If data represents the “new oil,” as they say – powering the engines of commerce and media in China – one wonders what happens when the government throws sand in the gears, as it appears may happen.

November looms as a red-letter month in the country, when a new data and consumer privacy law will take effect, mandating guardrails and standards that might make it tougher than ever for Big Tech firms (especially U.S. companies) to compete there.

Read also: China Passes Far-Reaching Regulations to Protect User Privacy

The Personal Information Protection Law (PIPL), as it is officially known, was unveiled earlier in the month. It has some key differences from other regulations that govern data collection and transmission, such as the European General Data Protection Regulation (GDPR). In this case, China is reportedly still going to have a significant reach into consumers’ private information.

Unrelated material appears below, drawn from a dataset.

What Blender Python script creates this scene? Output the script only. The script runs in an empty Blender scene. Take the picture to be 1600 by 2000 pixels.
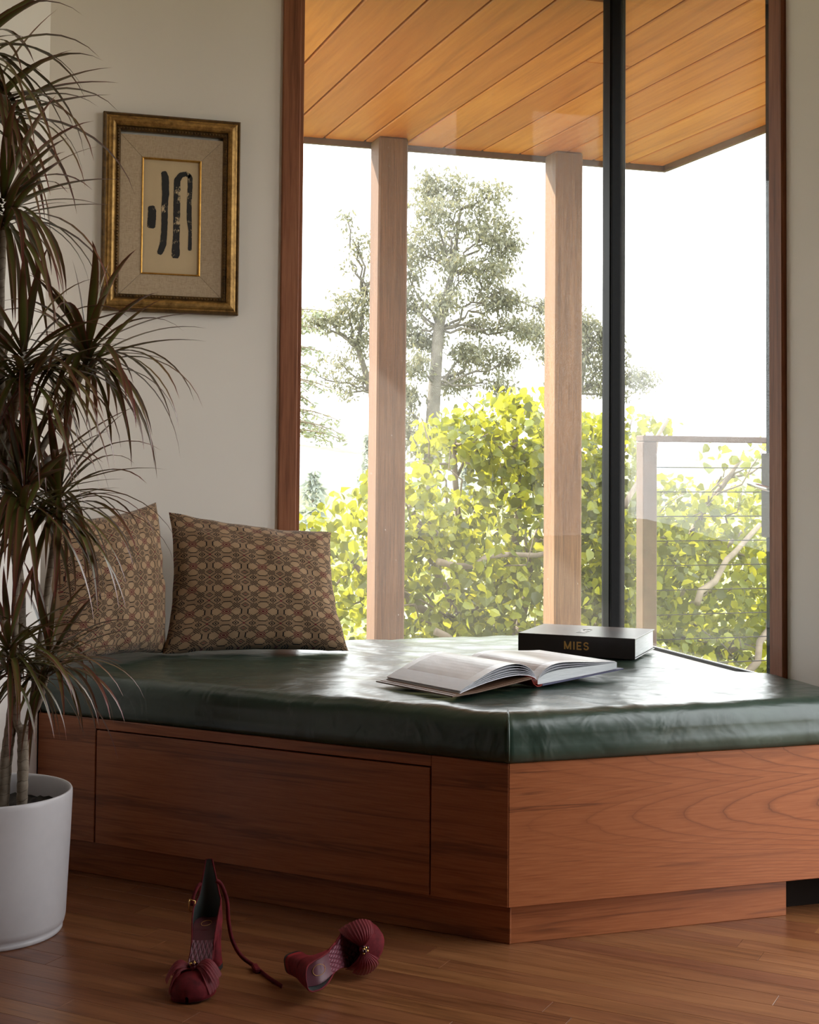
import bpy, math, random
import numpy as np
from mathutils import Vector, Matrix, noise as mnoise
random.seed(7)
rng = np.random.default_rng(7)
S = bpy.context.scene
COL = S.collection
PI = math.pi

# ------------------------------------------------------------------ camera
cd = bpy.data.cameras.new('camera')
cam = bpy.data.objects.new('camera', cd)
COL.objects.link(cam)
cd.sensor_fit = 'HORIZONTAL'
cd.sensor_width = 36.0
cd.lens = 2814.2 / 1600 * 36.0
cd.shift_y = -(1000 - 790.6) / 1600
cd.clip_end = 2000
yaw, pitch, roll = (math.radians(a) for a in (18.328, 2.3754, 0.4752))
fw = Vector((math.sin(yaw) * math.cos(pitch), math.cos(yaw) * math.cos(pitch), math.sin(pitch)))
rt = Vector((math.cos(yaw), -math.sin(yaw), 0))
up = rt.cross(fw)
r2 = rt * math.cos(roll) + up * math.sin(roll)
u2 = up * math.cos(roll) - rt * math.sin(roll)
cam.matrix_world = Matrix(((r2.x, u2.x, -fw.x, 0), (r2.y, u2.y, -fw.y, 0), (r2.z, u2.z, -fw.z, 1.0), (0, 0, 0, 1)))
S.camera = cam

# ------------------------------------------------------------------ light
world = bpy.data.worlds.new('world')
S.world = world
world.use_nodes = True
bg = world.node_tree.nodes['Background']
bg.inputs['Color'].default_value = (0.95, 0.98, 1.0, 1)
bg.inputs['Strength'].default_value = 3.3

sd = bpy.data.lights.new('sun', 'SUN')
sd.energy = 9.0
sd.angle = math.radians(0.8)
sd.color = (1.0, 0.93, 0.82)
sun = bpy.data.objects.new('sun', sd)
COL.objects.link(sun)
sun.rotation_euler = Vector((0.62, -0.50, -0.60)).to_track_quat('-Z', 'Y').to_euler()


def portal(name, loc, direction, sx, sy):
    d = bpy.data.lights.new(name, 'AREA')
    d.shape = 'RECTANGLE'
    d.size, d.size_y = sx, sy
    d.cycles.is_portal = True
    o = bpy.data.objects.new(name, d)
    COL.objects.link(o)
    o.location = loc
    o.rotation_euler = Vector(direction).to_track_quat('-Z', 'Y').to_euler()


portal('window_portal', (1.55, 4.33, 1.57), (0, -1, 0), 1.2, 2.3)
portal('side_window_portal', (2.23, 3.70, 1.57), (-1, 0, 0), 1.1, 2.3)
portal('door_portal', (2.25, 2.20, 1.30), (-1, 0, 0), 1.10, 2.62)

vs = S.view_settings
vs.view_transform = 'Standard'
vs.look = 'None'
vs.exposure = 0.66
vs.gamma = 1.0
vs.use_curve_mapping = False
S.cycles.use_denoising = True
S.cycles.sampling_pattern = 'TABULATED_SOBOL'
S.cycles.use_adaptive_sampling = True
S.cycles.adaptive_threshold = 0.03
S.cycles.max_bounces = 8
S.cycles.diffuse_bounces = 4
S.cycles.glossy_bounces = 4
S.cycles.transparent_max_bounces = 24
S.cycles.sample_clamp_indirect = 3.0
S.cycles.caustics_reflective = False
S.cycles.caustics_refractive = False


# ------------------------------------------------------------------ helpers
def srgb(r, g, b):
    f = lambda c: (c / 255 / 12.92) if c / 255 <= 0.04045 else ((c / 255 + 0.055) / 1.055) ** 2.4
    return (f(r), f(g), f(b), 1.0)


def rad(a):
    return math.radians(a)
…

But as to how that data can flow outside of the country, or be handled by firms based outside of China’s borders….

Foreign Firms and Data Collection

Per an English translation of the law, via Denzen Shira & Associates, Chapter III of the law mandates that firms moving beyond the country’s borders must pass security assessments levied by the Cyberspace Administration of China, or must have been “certified” by the country’s cybersecurity department.

And here’s a bit of a shot across the bow for companies that want to do business in China: If data are to be given over to foreign law enforcement agencies, there must be consent from the government. That might be a stumbling block for Apple and other firms that rely on China for a significant percentage of the top line.

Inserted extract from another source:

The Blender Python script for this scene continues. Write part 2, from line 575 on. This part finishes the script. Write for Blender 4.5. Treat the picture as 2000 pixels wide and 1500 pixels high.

The PIPL follows legislation from June and April that, as noted in the country’s new Data Security Law taking effect this week, would make much of the data collected from social media, eCommerce and other online activities open to the government. Those moves would apply to companies like Alibaba, ByteDance and others — which indicates, too, that at least some of those firms may curtail their data collection activities in the face of continued crackdowns from watchdogs.

(Incidentally, there are indications that online activities are getting ever-more stringent oversight from regulators, across all demographics, especially younger, tech-savvy citizens. For example, The Wall Street Journal reports that younger users can only play online video games three hours a week.)

Related news: China’s Latest Tech Regs Fixated on Data Control

There are indications, too, that foreign firms are already bending a bit. Tesla, as has been reported, is boosting its data center operations in the country to keep the data that it collects in the country inside China.

And for Apple, where China represented 18 percent of total net sales in the most recent quarter, the widening scrutiny on data might mean the algorithms and app stores that are so critical for giving people what they want might be at best watered down, or at worst hobbled. The playing field seems a bit lopsided, as tech firms have limits on what they can collect, but the state can collect what it deems it wants and needs, unfettered.